Um texto deve ter cadência.

Onde está a realidade?

Hoje, quando deixei a sala de aula, pensei sobre a atualização deste blog. Alguns alunos tinham apresentado um trabalho oral sobre conceitos do romantismo, do simbolismo e do arcadismo. Não somos que temos o juízo de um conceito, mas, antes de nós, o conceito emite juízo sobre a vida.

Por que o simbolismo retorna com a idéia de sagrado? Preciso pôr os pés nessa morada para, uma vez nela, perceber que a palavra me acolhe. Quando Winston é submetido à reeducação de O'Brien, este afirma que a realidade não é externa, que a realidade só existe no espírito humano.

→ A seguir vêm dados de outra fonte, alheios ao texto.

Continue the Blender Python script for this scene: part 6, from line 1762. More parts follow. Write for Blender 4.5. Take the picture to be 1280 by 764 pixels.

Por causa disso, O'Brien diz que "o Partido não se interessa pelo ato físico, é com os pensamentos que nos preocupamos. Não apenas destruímos nossos inimigos; nós os modificamos".

Essa modificação atravessa o espírito por meio dela: a palavra. No romance de George Orwell, "1984", a palavra não tem apenas significado, mas, além de tudo, função social, qual seja: modelar o espírito humano para ele ver a realidade. Só existe realidade porque nós a nomeamos.

Em "1984", o personagem Syme, na condição de filólogo, é o responsável pela publicação da Décima Primeira Edição do Dicionário da Novilíngua, menção à 11ª tese contra Feuerbach:

"Os filósofos têm apenas interpretado o mundo de maneiras diferentes; a questão, porém, é transformá-lo."

Por meio de seu dicionário, Syme transforma a mente-palavra das pessoas. Como ele mesmo diz, "é lindo destruir palavras", isto é, é lindo destruir a realidade nomeada.

Ora, a etimologia nietzschiana sabe que não há "sentido original". As palavras, segundo o autor de Genealogia da Moral, sempre foram inventadas pelas classes superiores e, assim, não indicam um significado, mas impõe uma interpretação.

Por essa trilha bibliográfica, penso que a Literatura na escola tem a função político-ideológica de desalienar a palavra, de curá-la da enfermidade vulgar das ruas.

O que significa o sagrado em nossas vidas? Vou ao romantismo ou ao simbolismo para conhecer a morada-palavra antes da destruição de Syme.